I am not a “wait and it will come to me” sort of artist. Whether it’s a picture in my mind or an actual photograph commission, I want it on the paper now. Don’t get me wrong, I love the process of creating art. But I want that process to be seamless, to flow from brush to paper without skipping a beat.


With all mediums, but especially watercolor, that is a ridiculous expectation.

Sometimes [read: all the time] watercolor accepts some minor nudging but mostly it just want to flow. Free movement, organic color mixing - isn’t that the point of watercolor?

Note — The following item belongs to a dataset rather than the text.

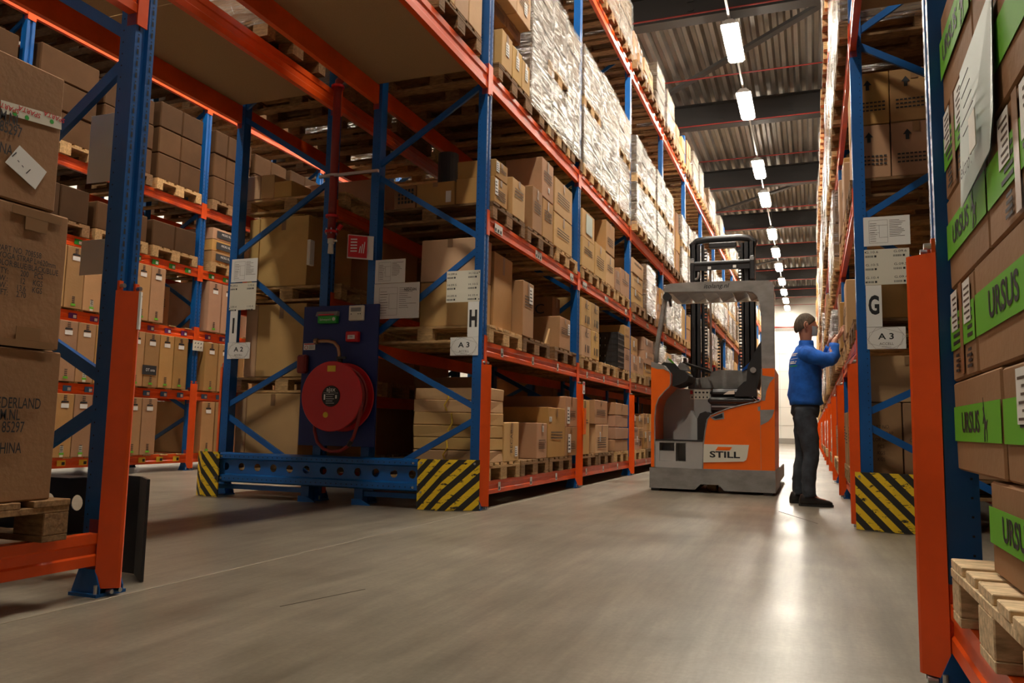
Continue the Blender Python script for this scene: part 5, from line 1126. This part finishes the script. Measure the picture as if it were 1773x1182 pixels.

But I just can’t accept it. So I paint those waving grasses again and again as the picture in my mind and the drips from my brush become muddier and muddier. This time. This time. This time. And eventually the a.m. hour puts an end to the cycle and I go wash my face and wonder if I’m any good at this art thing after all. If I’m not careful, it’s far too easy to spin that outwards and wonder if I’m any good at any of the things my hands and mind touch.

Thinking like that is a certain way to make terrible art. Sometimes the right inspiration comes along at the right time, and this time it is art made of words. In her book, A Million Little Ways, Emily P. Freeman says describes the process of making art like baking bread:


“I want to make the dough with my own hands, but my hands make mistakes and I hate my own failures. I don’t see results, so instead of waiting in faith I curse the art altogether. This is a waste of my time. We don’t like to waste our time. The mere idea of “waiting time” is laughable, really. If the dictionary is right and waste means “an act or instance of using or expending something carelessly, extravagantly, or to no purpose.” And if time is “the continued progress of existence,” then could wasting time be translated as “extravagantly existing”? Might it be worth the risk?”


She is right.


When I wake up the next morning, the sun is shining on my easel. The sun-catcher in my window is throwing rainbow lights around the room. And the paint has rested, settled into the fibers of the paper, and found the tones that eluded me last night. Muddy areas have nuance. The burnt umber and cobalt shadows are not overwhelming. The yellow tips weren’t a bad idea after all. It was all there; I just needed to wait.


Thank you, Emily, for the reminder: waiting is creating too.